For the first time since last April, frost rests upon the Broke Tree Corral!  The temperature at the ranch house read 35 deg. F., but when I walked down to the corral, I saw frost.  Then I photographed frost on the horse apples and soil (I could have photographed frost on the trailer, but this was a neat pic with green tumbleweed).

This weather event is worthy of a separate post — should have made it on Saturday — because, well, it’s cold for a change, and we have been sweltering, perspiring, cussing, finding shade, digging caves and seeking the earth’s innards for cool places like Sonora Caverns or Carlsbad Caverns.  Many of us in the Southwest have even constructed wine cellars for cool comfort even though many Texas vaqueros  prefer Shiner or Casa Blanca beer and won’t use the cellars for anything but a cool getaway.  River bottoms at night also offer pleasant temperatures.  Bear Creek and Palo Pinto Creek near my ranchito are cool at night.

I like the tumbleweed and frost.  Yesterday I had to shred tumbleweeds in the Broke Tree because when they dry up the tumbleweeds will detach from the soil, roll around and scare the horses at night — yes, tumbling tumbleweeds.  I am not going to ever use tumbleweeds for Christmas trees.  Too fragile, smell funny.  The way this economy is going, however, I may cut the tumbleweeds and go to the Metroplex and purvey to florists!  I am getting a mite desperate.

Tumbleweed courtesy of



Filed under Plants and Shrubs

10 responses to “Frosty tumbleweeds in a Texas corral

  1. Hej Jack!
    Maybe they could be used as insulation in houses, if they are packed??

  2. Ha! Sort of a SW baby’s breath, which are picked in similar shapes and sizes. I once had tumbleweeds close in after me on a minimally used road in SE Utah. They are capable of scratching up a car pretty good, as I discovered, after having to drive through them on the way out. As quick as I could throw them to one side of the road, another took its place. Frost on the tumbleweed is frosty, indeed.

  3. I swear, the weather is upside-down! We have had some cold nights lately, but not nearly that much frost yet!

  4. I’ve seen folks spray the tumbleweeds white or silver and make “dry” snowmen out of them. Just another thought for your sales pitch. I used to love watching them scurrying across the sand as the wind pushed them along, when I was a kid.

  5. In New Mexico I have seen the tumbleweed used for Christmas in many ways, snowmen, Christmas Trees, and even Christmas Lights on them.
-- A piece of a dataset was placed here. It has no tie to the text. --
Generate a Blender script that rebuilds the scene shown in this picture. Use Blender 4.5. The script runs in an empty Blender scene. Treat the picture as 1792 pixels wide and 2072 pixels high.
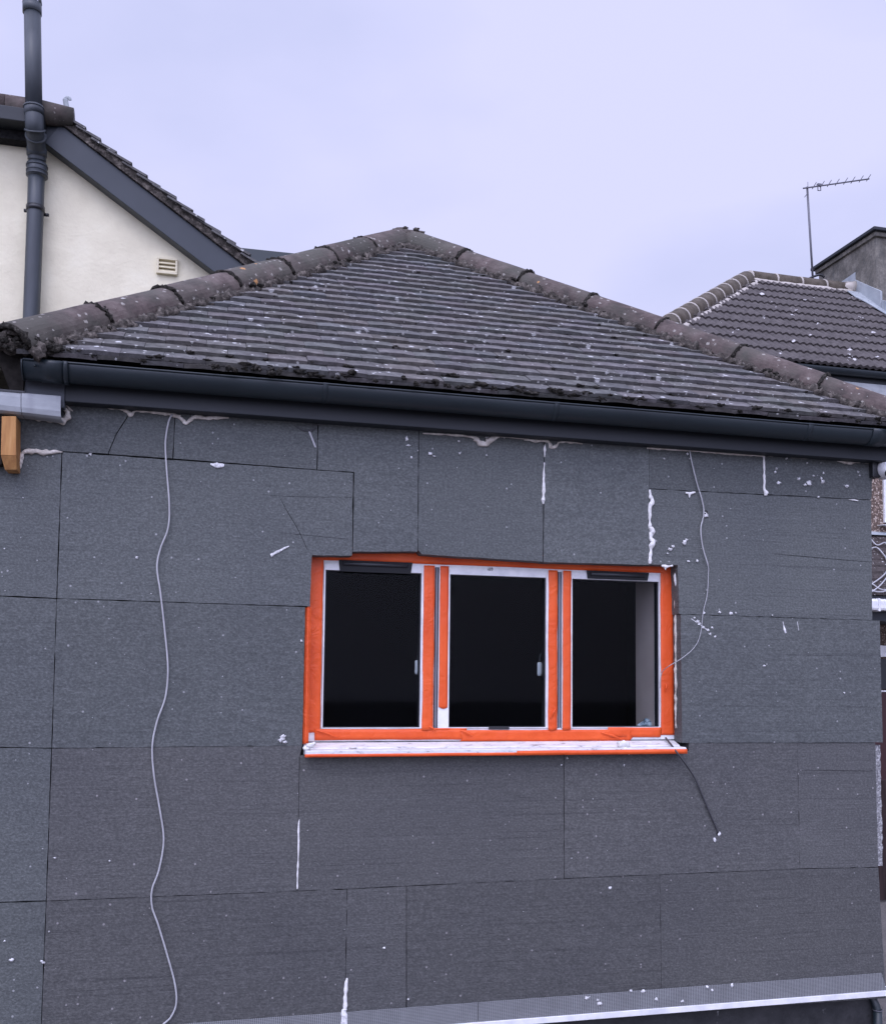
import bpy, bmesh, math, random
from mathutils import Vector, noise
random.seed(7)
R_ = math.radians
scene = bpy.context.scene
# ------------------------------------------------------------------ camera
# pixel space used for measuring: 1792 x 2072 (same aspect as the render)
FPX, PY = 1950.0, 1224.68
PITCH, YAW, ROLL = R_(4.0766), R_(13.7719), R_(0.6303)
CAM = Vector((0.0, -4.146, 1.6))
FW = Vector((math.sin(YAW)*math.cos(PITCH), math.cos(YAW)*math.cos(PITCH), math.sin(PITCH)))
_rt = Vector((math.cos(YAW), -math.sin(YAW), 0.0)); _up = _rt.cross(FW)
RT = _rt*math.cos(ROLL) + _up*math.sin(ROLL)
UP = _up*math.cos(ROLL) - _rt*math.sin(ROLL)
cd = bpy.data.cameras.new('camera'); cam = bpy.data.objects.new('camera', cd)
scene.collection.objects.link(cam); scene.camera = cam
from mathutils import Matrix
m = Matrix.Identity(4)
for i in range(3):
    m[i][0] = RT[i]; m[i][1] = UP[i]; m[i][2] = -FW[i]; m[i][3] = CAM[i]
cam.matrix_world = m
cd.sensor_fit = 'VERTICAL'; cd.sensor_height = 24.0
cd.lens = 24.0*FPX/2072.0
cd.shift_y = (PY-1036.0)/2072.0
cd.clip_start = 0.05; cd.clip_end = 500
# ------------------------------------------------------------------ world
SUN_EL, SUN_ROT = R_(52), R_(205)
w = bpy.data.worlds.new('World'); scene.world = w; w.use_nodes = True
nt = w.node_tree; nt.nodes.clear()
N = nt.nodes.new; Lk = nt.links.new
out = N('ShaderNodeOutputWorld'); bg = N('ShaderNodeBackground'); Lk(bg.outputs[0], out.inputs[0])
sky = N('ShaderNodeTexSky'); sky.sky_type = 'NISHITA'; sky.sun_disc = False
sky.sun_elevation = SUN_EL; sky.sun_rotation = SUN_ROT
tc = N('ShaderNodeTexCoord')
dot = N('ShaderNodeVectorMath'); dot.operation = 'DOT_PRODUCT'
dot.inputs[1].default_value = (-0.26, -0.58, 0.77)
Lk(tc.outputs['Generated'], dot.inputs[0])
mr = N('ShaderNodeMapRange'); mr.inputs[1].default_value = 0.30; mr.inputs[2].default_value = 1.0
mr.inputs[3].default_value = 10.6; mr.inputs[4].default_value = 36; mr.interpolation_type = 'SMOOTHSTEP'
Lk(dot.outputs['Value'], mr.inputs[0])
nz = N('ShaderNodeTexNoise'); nz.inputs['Scale'].default_value = 2.3; nz.inputs['Detail'].default_value = 5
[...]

With the economy it does not sound like a bad idea.

  6. Tumble weeds conjures up a picture in my mind of old western ghost towns, abandoned mining camps, and lonely cowboys on the prairie. The weather/climate certainly is challenging these days, Hardly predictable, and even down right cantankerous. By the way, what does a florist do with tumbleweeds? Educate me!

    • Bill, I think I want to compose a post on tumbleweed decoration in answer to your question! Quick answer is that you spray paint them and put little Christmas ornaments on them for the season. Thanks, Bill, you have inspired me again!

  7. Once upon a time, I snagged a tumbleweed for myself somewhere in New Mexico (I think) and brought it back to Houston with me. I divided it, and filled a couple of pots with its branches. I must have had it for five years.

    One of my best travel experiences ever: the look on the face of the fellow next to me at the gas station as he said, “Lady, is that a tumbleweed in your back seat?”

    I think you might have more than frost this morning – I see magenta on the radar up around Abilene. My weather guru’s muttering over his charts and predicting a half-inch of rain for Houston next week, and more north and west. That would be you – I’ll keep my fingers crossed!

    • Oh, yes, Linda, frost on the pumpkin this morning. It is 27 deg. F. and cold enough to layer the clothes. I like that, “Lady, is that a tumbleweed…?” Could be a title of a novel, memoir?